Suite à ces combats et à cette défaite, les hommes du capitaine Kong Le se replient en bon ordre et sans pertes vers la plaine des Jarres faisant leur jonction avec les forces du Pathet Lao (voir 4 janvier 1967). Selon Schlesinger, « […] ses troupes quittèrent Vientiane dans des camions américains chargés de matériels des États-Unis […] » (Schlesinger, 1966, p. 301).
16 décembre 60 : Les dossiers du Pentagone font état d’un câblogramme de Dubrow (ambassadeur américain à Saigon) à Christian A. Herter (secrétaire d’État) : « Le régime de Diem est menacé par deux dangers distincts mais connexes : celui qui serait la conséquence d’une série de manifestations ou de tentative de coup d’État est le plus évident. » L’autre danger, « le plus sérieux est cependant l’extension graduelle du contrôle vietcong sur les campagnes, extension qui, si elle devait se poursuivre et s’amplifier, signifierait la perte du Vietnam libre au profit des communistes. » Les U.S.A. doivent agir rapidement pour sauver le gouvernement. Il faut avoir une discussion avec Diem et créer « un choc psychologique nécessaire ».

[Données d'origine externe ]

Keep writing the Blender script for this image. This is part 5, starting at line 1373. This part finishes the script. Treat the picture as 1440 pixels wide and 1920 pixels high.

Le vice-président Tho (sudiste) doit quitter le ministère de l’Économie pour prendre celui de l’Intérieur. L’armée, vacillante, doit posséder son propre ministère car celui qui existe a été noyauté par Nhu. « Le bruit court que M. et Mme Nhu provoquent une dissensions croissante dans le pays et mettent sérieusement en danger la position du gouvernement Diem. » Nhu et Tran Van Tuyen (services secrets) doivent être écartés et affectés « à un poste d’ambassadeur à l’étranger. » (Bodard, 1971, doss. Pentagone, pp. 109-114)
19 - 20 décembre 60 : Formation du Front National de Libération du Sud-Vietnam (F.N.L.) qu’on appelle couramment et de manière péjorative le Vietcong (« communistes vietnamiens »). Il a été fondé dans la province de Tay Ninh au S-V (Truong Nhu Tang, 1985, pp. 84-98), peut-être près du village de Suo Dai près de Tay Ninh (Knöbl, 1967, p. 102). La date de sa création n’est pas on plus sans rappeler celle du déclenchement de l’insurrection à Hanoi du 19 décembre 1946.
Son futur président sera Nguyen Huu Tho, un avocat pour l’instant retenu en résidence surveillée (voir 31 octobre 1961). Formé par les Français, non ouvertement communiste à ses débuts, il est l’ancien vice-président du Comité Saigon-Cholon de Défense de la Paix et des Accords de Genève (voir 1er août 1954). Il a connu des périodes d'incarcération sous la domination française et en connaît toujours sous le régime de Diem en tant qu’opposant.
A ses débuts, le F.N.L. regroupe des communistes et des non-communistes (bourgeois, nationalistes, catholiques, travailleurs et paysans). Pour l’instant, les communistes se font discrets et jouent la carte neutraliste. La liste des premiers dirigeants n’est pas rendue publique car on attend des ralliements de partis et d’organisations politiques dont la liste sera publiée ultérieurement (voir Knöbl, 1967, p. 376). Le mot d’ordre du mouvement est : « Indépendance, Démocratie, Paix, Neutralité ».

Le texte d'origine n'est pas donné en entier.